▶ **WHAT TO WORK ON**:
Emit a verbatim copy of the lines below from the line with "What Blender Python" through the line with "sk.default_value = v", excluding pictures and everything outside that range.

++++ DATASET ROWS ++++

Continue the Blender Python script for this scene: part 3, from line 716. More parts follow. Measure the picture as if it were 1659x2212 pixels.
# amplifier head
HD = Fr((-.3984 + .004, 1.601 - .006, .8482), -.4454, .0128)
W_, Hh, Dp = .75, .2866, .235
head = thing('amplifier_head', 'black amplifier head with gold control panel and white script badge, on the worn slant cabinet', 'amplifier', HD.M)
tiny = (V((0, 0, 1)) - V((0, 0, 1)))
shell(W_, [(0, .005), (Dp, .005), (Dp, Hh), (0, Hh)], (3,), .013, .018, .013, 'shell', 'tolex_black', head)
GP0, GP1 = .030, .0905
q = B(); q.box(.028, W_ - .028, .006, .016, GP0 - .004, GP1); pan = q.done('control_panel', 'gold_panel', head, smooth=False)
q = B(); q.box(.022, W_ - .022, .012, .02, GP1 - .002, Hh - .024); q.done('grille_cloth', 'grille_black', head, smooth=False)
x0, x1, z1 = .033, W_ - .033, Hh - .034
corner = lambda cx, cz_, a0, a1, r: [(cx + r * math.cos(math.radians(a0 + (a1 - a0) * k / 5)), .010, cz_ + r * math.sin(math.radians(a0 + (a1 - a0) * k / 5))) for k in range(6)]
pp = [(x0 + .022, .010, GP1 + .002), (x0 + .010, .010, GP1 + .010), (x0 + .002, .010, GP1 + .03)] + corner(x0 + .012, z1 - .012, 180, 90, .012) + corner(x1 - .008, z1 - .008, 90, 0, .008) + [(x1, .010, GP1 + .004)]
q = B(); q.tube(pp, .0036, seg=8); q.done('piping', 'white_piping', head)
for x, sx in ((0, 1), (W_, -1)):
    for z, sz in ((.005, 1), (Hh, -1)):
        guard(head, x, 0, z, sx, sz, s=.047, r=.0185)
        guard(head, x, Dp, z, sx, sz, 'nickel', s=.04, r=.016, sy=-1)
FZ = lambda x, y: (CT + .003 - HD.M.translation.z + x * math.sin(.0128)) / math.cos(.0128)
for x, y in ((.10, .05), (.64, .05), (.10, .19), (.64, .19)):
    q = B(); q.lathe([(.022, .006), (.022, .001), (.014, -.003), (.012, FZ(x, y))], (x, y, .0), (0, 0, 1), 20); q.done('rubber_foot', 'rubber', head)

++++
++++ DATASET ROWS ++++

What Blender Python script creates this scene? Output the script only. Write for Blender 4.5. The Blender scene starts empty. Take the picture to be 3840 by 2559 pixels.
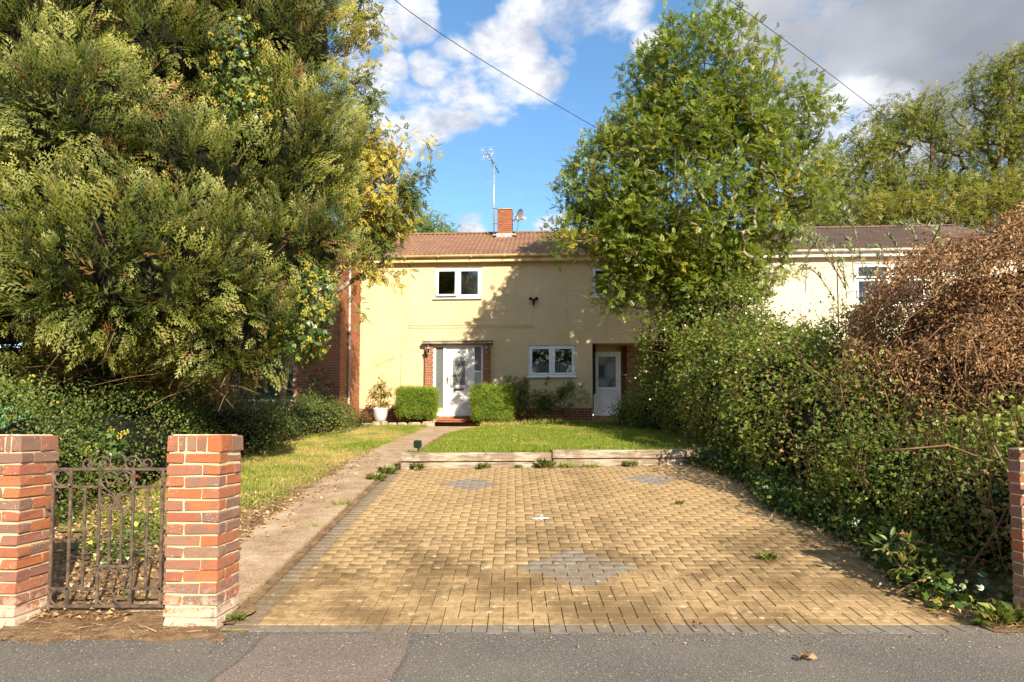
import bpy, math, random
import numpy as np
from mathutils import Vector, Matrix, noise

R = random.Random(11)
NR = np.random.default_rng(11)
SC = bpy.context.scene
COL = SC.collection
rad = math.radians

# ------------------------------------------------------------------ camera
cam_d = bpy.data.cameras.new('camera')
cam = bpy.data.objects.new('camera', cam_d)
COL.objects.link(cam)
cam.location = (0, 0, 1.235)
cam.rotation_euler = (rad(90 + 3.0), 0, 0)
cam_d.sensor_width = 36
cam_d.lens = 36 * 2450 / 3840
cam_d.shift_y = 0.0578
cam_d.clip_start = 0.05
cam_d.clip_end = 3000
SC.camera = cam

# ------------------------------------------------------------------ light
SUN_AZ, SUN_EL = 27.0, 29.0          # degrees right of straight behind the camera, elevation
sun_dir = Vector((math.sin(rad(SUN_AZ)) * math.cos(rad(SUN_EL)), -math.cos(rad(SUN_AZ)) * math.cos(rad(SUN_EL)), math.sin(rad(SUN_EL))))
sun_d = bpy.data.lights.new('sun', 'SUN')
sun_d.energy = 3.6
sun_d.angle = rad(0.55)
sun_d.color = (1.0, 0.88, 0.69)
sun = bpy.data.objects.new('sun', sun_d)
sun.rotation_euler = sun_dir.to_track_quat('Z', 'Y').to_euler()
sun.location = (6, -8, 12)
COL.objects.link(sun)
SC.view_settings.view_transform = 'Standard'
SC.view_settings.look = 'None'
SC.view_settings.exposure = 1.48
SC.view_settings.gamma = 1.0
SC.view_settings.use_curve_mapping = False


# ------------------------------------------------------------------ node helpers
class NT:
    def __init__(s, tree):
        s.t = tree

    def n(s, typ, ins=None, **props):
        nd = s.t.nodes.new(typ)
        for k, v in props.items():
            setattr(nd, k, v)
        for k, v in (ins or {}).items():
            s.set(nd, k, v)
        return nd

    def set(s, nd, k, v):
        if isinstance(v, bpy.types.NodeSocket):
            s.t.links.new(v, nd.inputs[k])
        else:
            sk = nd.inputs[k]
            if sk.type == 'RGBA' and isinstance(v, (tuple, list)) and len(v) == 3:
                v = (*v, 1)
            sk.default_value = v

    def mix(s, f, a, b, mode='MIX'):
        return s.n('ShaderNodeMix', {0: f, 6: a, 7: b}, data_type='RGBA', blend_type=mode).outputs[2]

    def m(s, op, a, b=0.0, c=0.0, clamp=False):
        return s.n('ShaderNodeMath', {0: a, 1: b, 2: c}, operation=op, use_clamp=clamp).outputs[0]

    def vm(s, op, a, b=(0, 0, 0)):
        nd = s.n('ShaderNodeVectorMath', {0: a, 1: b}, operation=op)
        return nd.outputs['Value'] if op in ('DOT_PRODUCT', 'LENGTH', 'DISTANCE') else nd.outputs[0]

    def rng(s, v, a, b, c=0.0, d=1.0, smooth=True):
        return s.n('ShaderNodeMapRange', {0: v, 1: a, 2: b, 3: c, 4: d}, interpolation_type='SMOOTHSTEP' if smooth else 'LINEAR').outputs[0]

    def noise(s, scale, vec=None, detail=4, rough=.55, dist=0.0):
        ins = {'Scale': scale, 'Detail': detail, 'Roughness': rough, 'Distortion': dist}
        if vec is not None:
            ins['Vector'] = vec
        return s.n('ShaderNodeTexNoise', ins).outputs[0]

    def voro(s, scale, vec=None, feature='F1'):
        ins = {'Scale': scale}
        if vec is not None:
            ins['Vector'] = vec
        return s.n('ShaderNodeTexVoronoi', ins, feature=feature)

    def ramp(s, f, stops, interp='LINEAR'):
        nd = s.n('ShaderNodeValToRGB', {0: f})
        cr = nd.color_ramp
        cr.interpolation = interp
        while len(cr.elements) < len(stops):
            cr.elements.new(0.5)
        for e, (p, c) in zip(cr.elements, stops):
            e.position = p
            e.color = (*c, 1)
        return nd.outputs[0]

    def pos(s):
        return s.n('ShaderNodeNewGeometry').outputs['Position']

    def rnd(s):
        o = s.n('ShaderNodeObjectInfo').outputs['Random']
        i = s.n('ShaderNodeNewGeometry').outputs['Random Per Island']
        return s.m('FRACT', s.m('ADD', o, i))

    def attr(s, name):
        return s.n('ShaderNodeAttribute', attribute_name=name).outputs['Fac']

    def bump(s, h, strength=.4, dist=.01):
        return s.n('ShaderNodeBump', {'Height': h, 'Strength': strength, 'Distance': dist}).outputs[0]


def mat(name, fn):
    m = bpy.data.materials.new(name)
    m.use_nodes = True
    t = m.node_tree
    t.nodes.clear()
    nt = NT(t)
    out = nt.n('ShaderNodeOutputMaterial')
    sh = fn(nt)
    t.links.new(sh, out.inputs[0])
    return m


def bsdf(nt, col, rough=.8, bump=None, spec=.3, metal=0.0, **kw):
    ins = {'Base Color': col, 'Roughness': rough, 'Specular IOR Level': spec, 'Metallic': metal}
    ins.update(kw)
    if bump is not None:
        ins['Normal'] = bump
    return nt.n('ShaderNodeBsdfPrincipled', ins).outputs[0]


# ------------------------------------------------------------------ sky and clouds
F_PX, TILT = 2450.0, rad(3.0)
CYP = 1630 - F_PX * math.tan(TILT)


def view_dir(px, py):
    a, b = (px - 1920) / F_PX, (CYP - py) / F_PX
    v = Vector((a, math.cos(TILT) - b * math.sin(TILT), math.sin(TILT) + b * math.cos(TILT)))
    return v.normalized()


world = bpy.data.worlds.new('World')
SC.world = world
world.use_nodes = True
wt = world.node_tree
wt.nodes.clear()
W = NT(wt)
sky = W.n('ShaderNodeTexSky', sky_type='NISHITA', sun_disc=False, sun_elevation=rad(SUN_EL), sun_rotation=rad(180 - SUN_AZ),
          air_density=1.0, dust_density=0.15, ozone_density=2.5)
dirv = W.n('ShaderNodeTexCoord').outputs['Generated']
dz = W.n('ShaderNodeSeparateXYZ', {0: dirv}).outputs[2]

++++
++++ DATASET ROWS ++++

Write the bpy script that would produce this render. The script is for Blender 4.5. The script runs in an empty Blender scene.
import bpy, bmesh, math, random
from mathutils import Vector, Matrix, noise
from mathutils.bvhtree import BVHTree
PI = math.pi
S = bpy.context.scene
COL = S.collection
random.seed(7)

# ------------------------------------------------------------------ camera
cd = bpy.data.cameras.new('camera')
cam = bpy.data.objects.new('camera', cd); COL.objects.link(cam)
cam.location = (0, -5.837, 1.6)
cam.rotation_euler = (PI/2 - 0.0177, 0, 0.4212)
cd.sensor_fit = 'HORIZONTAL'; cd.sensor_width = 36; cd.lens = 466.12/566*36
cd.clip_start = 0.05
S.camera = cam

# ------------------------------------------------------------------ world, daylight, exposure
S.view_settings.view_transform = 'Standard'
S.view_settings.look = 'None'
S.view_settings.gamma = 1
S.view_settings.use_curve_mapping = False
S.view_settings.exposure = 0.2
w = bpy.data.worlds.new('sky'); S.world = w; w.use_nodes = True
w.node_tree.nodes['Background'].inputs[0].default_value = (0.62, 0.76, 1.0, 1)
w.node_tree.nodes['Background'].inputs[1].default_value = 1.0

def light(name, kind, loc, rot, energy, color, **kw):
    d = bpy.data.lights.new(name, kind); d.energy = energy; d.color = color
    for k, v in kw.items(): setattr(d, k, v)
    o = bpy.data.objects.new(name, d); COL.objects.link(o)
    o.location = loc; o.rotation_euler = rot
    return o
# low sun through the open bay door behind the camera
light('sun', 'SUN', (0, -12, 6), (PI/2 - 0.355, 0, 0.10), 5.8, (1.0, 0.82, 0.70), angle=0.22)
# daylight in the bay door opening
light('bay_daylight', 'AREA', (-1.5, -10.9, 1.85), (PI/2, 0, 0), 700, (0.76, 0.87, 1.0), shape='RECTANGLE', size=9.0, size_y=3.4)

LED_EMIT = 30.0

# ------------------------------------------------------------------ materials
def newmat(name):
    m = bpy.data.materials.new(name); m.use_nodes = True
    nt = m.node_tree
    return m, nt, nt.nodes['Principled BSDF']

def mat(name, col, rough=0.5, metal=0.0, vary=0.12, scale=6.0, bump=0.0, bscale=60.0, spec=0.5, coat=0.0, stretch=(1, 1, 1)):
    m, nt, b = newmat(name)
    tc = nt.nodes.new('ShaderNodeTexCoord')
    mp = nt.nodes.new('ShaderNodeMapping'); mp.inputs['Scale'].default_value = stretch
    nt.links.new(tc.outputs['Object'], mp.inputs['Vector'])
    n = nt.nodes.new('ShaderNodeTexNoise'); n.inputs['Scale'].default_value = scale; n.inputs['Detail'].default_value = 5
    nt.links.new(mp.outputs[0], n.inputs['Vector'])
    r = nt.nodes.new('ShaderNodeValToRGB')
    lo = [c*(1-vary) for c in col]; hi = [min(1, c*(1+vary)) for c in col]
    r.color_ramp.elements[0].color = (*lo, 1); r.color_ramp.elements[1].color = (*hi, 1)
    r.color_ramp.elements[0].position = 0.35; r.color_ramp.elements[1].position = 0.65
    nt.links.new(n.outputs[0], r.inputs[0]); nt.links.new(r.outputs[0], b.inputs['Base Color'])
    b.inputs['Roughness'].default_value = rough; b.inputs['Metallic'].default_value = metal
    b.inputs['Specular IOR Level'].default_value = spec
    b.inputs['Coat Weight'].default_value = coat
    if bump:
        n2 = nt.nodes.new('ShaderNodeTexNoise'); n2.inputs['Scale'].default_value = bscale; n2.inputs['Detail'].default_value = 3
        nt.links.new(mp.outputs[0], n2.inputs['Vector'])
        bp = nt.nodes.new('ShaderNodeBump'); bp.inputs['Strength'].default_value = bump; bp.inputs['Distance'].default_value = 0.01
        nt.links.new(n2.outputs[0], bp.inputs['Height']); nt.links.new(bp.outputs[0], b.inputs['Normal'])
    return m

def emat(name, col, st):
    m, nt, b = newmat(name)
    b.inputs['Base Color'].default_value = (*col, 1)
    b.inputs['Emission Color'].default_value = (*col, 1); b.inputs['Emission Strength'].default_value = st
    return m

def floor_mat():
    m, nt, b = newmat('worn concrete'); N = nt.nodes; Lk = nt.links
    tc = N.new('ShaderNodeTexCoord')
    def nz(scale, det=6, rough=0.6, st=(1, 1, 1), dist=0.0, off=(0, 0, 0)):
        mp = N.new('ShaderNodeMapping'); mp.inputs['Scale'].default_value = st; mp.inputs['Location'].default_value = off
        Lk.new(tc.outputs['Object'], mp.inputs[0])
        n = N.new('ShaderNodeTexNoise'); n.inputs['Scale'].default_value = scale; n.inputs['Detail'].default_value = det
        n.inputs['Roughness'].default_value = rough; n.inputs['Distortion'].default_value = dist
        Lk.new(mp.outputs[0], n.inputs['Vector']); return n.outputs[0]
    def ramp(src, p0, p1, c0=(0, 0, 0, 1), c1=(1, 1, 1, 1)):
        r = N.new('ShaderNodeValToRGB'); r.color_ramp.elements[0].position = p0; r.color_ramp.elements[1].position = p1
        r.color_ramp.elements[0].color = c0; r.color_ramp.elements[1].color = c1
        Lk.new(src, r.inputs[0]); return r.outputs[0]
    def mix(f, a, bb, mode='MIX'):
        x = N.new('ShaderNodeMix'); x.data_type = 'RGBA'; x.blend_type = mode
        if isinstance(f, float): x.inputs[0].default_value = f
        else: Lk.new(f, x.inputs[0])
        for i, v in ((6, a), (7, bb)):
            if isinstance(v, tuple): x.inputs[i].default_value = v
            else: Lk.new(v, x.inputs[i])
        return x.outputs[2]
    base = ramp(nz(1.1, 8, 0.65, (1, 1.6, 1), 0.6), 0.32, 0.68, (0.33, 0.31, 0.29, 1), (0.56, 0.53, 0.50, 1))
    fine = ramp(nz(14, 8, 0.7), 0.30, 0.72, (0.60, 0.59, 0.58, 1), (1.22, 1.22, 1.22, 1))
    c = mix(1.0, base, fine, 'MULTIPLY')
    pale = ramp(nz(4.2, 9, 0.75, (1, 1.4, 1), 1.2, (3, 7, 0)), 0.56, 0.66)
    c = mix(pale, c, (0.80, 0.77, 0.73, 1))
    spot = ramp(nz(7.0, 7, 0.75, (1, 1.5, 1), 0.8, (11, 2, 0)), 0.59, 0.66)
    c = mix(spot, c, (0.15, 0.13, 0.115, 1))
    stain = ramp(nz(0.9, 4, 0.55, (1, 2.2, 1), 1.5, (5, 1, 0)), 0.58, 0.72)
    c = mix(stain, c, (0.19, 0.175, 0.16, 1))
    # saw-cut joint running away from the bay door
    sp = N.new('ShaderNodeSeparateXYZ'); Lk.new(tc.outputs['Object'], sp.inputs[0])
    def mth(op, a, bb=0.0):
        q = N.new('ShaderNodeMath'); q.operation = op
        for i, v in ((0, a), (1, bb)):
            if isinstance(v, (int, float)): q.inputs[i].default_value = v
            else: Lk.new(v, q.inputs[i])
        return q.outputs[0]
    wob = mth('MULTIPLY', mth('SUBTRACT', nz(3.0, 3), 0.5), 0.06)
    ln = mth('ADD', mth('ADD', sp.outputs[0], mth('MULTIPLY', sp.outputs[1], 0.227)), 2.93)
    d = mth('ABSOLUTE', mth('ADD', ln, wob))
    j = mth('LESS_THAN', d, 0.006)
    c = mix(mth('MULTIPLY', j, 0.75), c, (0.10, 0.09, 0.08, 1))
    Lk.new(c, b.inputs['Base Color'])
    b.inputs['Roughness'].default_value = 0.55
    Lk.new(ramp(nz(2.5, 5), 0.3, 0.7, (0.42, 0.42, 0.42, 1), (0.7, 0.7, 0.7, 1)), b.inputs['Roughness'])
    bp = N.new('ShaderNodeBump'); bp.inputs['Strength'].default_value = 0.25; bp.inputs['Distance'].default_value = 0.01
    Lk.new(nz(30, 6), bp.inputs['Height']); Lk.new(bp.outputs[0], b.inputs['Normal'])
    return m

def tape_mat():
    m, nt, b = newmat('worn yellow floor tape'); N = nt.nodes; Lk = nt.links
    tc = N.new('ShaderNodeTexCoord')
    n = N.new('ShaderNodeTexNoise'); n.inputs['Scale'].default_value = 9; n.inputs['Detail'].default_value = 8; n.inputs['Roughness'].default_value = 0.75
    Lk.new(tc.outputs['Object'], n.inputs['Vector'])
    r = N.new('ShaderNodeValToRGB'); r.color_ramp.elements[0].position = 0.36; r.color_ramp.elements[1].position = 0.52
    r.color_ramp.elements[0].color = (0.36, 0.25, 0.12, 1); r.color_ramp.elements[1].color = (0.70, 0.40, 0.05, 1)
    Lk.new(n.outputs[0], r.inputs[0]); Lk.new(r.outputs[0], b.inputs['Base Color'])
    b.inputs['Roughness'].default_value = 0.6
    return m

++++

▶ **TASK SOLUTION**:
What Blender Python script creates this scene? Output the script only. Write for Blender 4.5. The Blender scene starts empty. Take the picture to be 3840 by 2559 pixels.
import bpy, math, random
import numpy as np
from mathutils import Vector, Matrix, noise

R = random.Random(11)
NR = np.random.default_rng(11)
SC = bpy.context.scene
COL = SC.collection
rad = math.radians

# ------------------------------------------------------------------ camera
cam_d = bpy.data.cameras.new('camera')
cam = bpy.data.objects.new('camera', cam_d)
COL.objects.link(cam)
cam.location = (0, 0, 1.235)
cam.rotation_euler = (rad(90 + 3.0), 0, 0)
cam_d.sensor_width = 36
cam_d.lens = 36 * 2450 / 3840
cam_d.shift_y = 0.0578
cam_d.clip_start = 0.05
cam_d.clip_end = 3000
SC.camera = cam

# ------------------------------------------------------------------ light
SUN_AZ, SUN_EL = 27.0, 29.0          # degrees right of straight behind the camera, elevation
sun_dir = Vector((math.sin(rad(SUN_AZ)) * math.cos(rad(SUN_EL)), -math.cos(rad(SUN_AZ)) * math.cos(rad(SUN_EL)), math.sin(rad(SUN_EL))))
sun_d = bpy.data.lights.new('sun', 'SUN')
sun_d.energy = 3.6
sun_d.angle = rad(0.55)
sun_d.color = (1.0, 0.88, 0.69)
sun = bpy.data.objects.new('sun', sun_d)
sun.rotation_euler = sun_dir.to_track_quat('Z', 'Y').to_euler()
sun.location = (6, -8, 12)
COL.objects.link(sun)
SC.view_settings.view_transform = 'Standard'
SC.view_settings.look = 'None'
SC.view_settings.exposure = 1.48
SC.view_settings.gamma = 1.0
SC.view_settings.use_curve_mapping = False


# ------------------------------------------------------------------ node helpers
class NT:
    def __init__(s, tree):
        s.t = tree

    def n(s, typ, ins=None, **props):
        nd = s.t.nodes.new(typ)
        for k, v in props.items():
            setattr(nd, k, v)
        for k, v in (ins or {}).items():
            s.set(nd, k, v)
        return nd

    def set(s, nd, k, v):
        if isinstance(v, bpy.types.NodeSocket):
            s.t.links.new(v, nd.inputs[k])
        else:
            sk = nd.inputs[k]
            if sk.type == 'RGBA' and isinstance(v, (tuple, list)) and len(v) == 3:
                v = (*v, 1)
            sk.default_value = v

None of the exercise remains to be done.